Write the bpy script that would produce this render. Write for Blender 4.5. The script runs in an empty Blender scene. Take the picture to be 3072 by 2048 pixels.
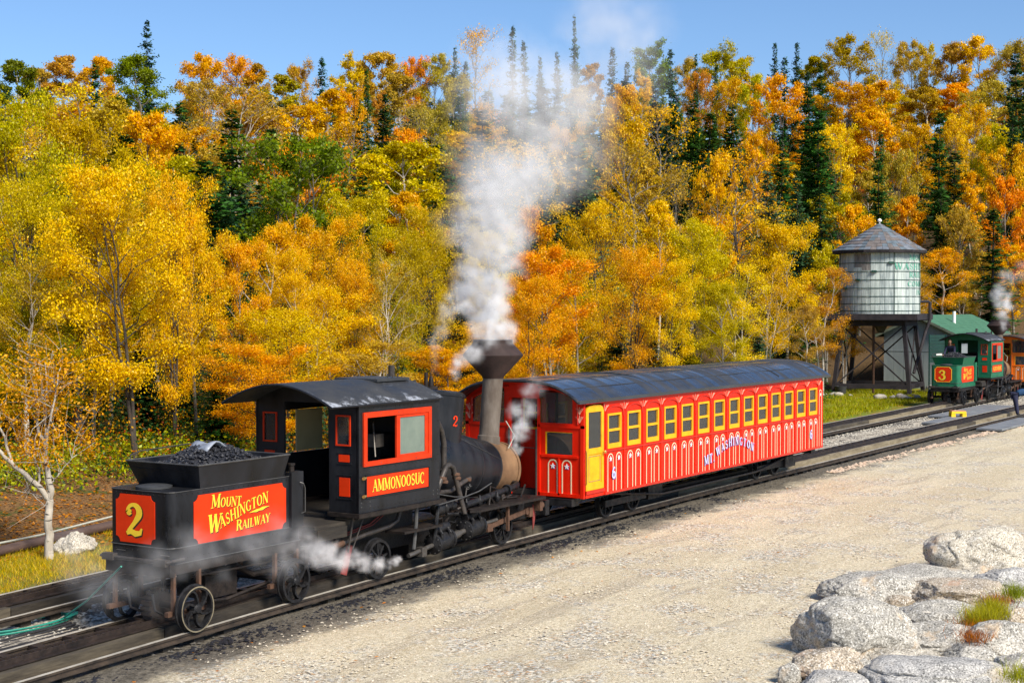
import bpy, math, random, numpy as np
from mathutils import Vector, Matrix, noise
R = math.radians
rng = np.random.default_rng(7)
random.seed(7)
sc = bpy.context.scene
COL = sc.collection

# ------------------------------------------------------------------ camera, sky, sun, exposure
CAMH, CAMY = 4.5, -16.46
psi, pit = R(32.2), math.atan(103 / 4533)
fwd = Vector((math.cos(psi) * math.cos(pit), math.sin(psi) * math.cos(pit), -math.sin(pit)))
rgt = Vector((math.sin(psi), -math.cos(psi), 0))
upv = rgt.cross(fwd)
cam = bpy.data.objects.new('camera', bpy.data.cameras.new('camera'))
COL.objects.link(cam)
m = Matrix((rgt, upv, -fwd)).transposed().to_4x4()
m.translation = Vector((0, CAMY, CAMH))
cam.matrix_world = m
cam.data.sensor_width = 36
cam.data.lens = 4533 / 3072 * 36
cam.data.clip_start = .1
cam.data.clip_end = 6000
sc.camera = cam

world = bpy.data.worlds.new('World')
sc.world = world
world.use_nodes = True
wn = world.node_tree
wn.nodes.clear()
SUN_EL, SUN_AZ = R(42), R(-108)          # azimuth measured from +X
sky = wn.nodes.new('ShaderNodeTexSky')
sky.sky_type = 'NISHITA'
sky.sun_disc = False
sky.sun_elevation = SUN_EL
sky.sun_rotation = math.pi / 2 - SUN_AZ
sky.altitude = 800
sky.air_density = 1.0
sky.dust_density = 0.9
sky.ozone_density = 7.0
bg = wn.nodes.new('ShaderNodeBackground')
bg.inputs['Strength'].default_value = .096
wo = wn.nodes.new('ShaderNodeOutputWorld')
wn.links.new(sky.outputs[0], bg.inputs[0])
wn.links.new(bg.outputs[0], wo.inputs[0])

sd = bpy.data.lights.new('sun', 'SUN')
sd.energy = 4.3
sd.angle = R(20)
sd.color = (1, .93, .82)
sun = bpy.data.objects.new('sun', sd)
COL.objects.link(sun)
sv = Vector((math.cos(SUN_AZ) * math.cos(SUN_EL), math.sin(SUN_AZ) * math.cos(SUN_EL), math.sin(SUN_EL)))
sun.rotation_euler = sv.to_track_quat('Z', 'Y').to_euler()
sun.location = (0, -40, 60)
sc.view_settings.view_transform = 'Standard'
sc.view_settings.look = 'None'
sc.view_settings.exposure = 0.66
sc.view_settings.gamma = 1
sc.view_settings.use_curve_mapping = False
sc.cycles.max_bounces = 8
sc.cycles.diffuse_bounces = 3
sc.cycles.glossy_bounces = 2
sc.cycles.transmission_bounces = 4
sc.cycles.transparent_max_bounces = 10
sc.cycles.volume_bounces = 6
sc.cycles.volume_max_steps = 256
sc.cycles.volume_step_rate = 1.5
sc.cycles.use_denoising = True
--
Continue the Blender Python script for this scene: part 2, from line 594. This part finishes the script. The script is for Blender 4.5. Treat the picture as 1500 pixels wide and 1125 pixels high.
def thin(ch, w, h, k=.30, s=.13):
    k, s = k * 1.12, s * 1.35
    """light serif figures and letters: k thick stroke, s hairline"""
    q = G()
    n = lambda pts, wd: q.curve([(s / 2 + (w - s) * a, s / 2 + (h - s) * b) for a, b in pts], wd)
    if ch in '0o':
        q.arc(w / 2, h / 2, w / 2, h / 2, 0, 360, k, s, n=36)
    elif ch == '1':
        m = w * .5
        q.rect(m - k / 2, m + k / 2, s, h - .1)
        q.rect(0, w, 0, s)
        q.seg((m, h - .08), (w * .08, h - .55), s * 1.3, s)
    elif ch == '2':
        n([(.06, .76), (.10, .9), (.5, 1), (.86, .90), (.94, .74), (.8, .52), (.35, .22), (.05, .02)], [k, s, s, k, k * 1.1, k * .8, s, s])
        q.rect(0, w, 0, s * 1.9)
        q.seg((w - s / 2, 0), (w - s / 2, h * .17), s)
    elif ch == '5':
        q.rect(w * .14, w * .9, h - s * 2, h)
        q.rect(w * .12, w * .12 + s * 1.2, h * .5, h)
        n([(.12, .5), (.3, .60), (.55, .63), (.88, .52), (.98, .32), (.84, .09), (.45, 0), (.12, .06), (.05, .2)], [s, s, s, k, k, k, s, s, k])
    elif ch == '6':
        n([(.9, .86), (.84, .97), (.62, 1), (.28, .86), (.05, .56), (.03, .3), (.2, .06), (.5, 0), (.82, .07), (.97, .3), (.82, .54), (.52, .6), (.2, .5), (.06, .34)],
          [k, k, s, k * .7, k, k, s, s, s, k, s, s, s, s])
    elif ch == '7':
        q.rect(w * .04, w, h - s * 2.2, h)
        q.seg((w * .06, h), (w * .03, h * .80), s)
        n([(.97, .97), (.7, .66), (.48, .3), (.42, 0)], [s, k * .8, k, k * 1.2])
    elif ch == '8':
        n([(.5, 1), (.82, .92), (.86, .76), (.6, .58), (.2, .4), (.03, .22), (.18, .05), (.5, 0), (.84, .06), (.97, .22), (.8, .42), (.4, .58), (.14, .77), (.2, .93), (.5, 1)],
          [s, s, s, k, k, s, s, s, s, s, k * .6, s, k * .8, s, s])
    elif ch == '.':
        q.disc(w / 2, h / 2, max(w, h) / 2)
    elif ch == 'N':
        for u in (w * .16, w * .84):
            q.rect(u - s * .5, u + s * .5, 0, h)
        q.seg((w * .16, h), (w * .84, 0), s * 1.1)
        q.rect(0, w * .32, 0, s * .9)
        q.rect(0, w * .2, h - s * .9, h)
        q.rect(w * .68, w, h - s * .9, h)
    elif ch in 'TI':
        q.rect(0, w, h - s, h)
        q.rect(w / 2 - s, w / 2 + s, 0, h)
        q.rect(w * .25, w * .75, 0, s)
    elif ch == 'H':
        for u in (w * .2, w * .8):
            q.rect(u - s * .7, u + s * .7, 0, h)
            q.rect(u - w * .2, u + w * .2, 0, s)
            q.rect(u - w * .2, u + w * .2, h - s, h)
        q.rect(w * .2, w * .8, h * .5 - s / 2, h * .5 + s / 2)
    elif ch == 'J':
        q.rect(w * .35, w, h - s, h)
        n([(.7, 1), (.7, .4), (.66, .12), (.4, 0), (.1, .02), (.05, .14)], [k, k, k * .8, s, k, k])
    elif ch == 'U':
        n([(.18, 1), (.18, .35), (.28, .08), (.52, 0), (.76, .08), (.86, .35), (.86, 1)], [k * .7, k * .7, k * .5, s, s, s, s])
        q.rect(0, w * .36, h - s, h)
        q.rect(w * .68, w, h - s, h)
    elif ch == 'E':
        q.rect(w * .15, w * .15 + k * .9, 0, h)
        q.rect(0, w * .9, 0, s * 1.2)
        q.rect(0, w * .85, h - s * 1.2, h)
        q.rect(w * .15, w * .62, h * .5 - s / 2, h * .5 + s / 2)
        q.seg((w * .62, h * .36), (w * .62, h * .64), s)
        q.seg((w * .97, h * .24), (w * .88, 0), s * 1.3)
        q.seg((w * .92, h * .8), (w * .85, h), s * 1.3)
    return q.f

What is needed
Exactly as they appear, write out the lines from the one containing "Write the bpy" down to the one containing "sc.camera = cam", both included. Pictures are left out.

Answer to the task
Write the bpy script that would produce this render. Write for Blender 4.5. The script runs in an empty Blender scene. Take the picture to be 3072 by 2048 pixels.
import bpy, math, random, numpy as np
from mathutils import Vector, Matrix, noise
R = math.radians
rng = np.random.default_rng(7)
random.seed(7)
sc = bpy.context.scene
COL = sc.collection

# ------------------------------------------------------------------ camera, sky, sun, exposure
CAMH, CAMY = 4.5, -16.46
psi, pit = R(32.2), math.atan(103 / 4533)
fwd = Vector((math.cos(psi) * math.cos(pit), math.sin(psi) * math.cos(pit), -math.sin(pit)))
rgt = Vector((math.sin(psi), -math.cos(psi), 0))
upv = rgt.cross(fwd)
cam = bpy.data.objects.new('camera', bpy.data.cameras.new('camera'))
COL.objects.link(cam)
m = Matrix((rgt, upv, -fwd)).transposed().to_4x4()
m.translation = Vector((0, CAMY, CAMH))
cam.matrix_world = m
cam.data.sensor_width = 36
cam.data.lens = 4533 / 3072 * 36
cam.data.clip_start = .1
cam.data.clip_end = 6000
sc.camera = cam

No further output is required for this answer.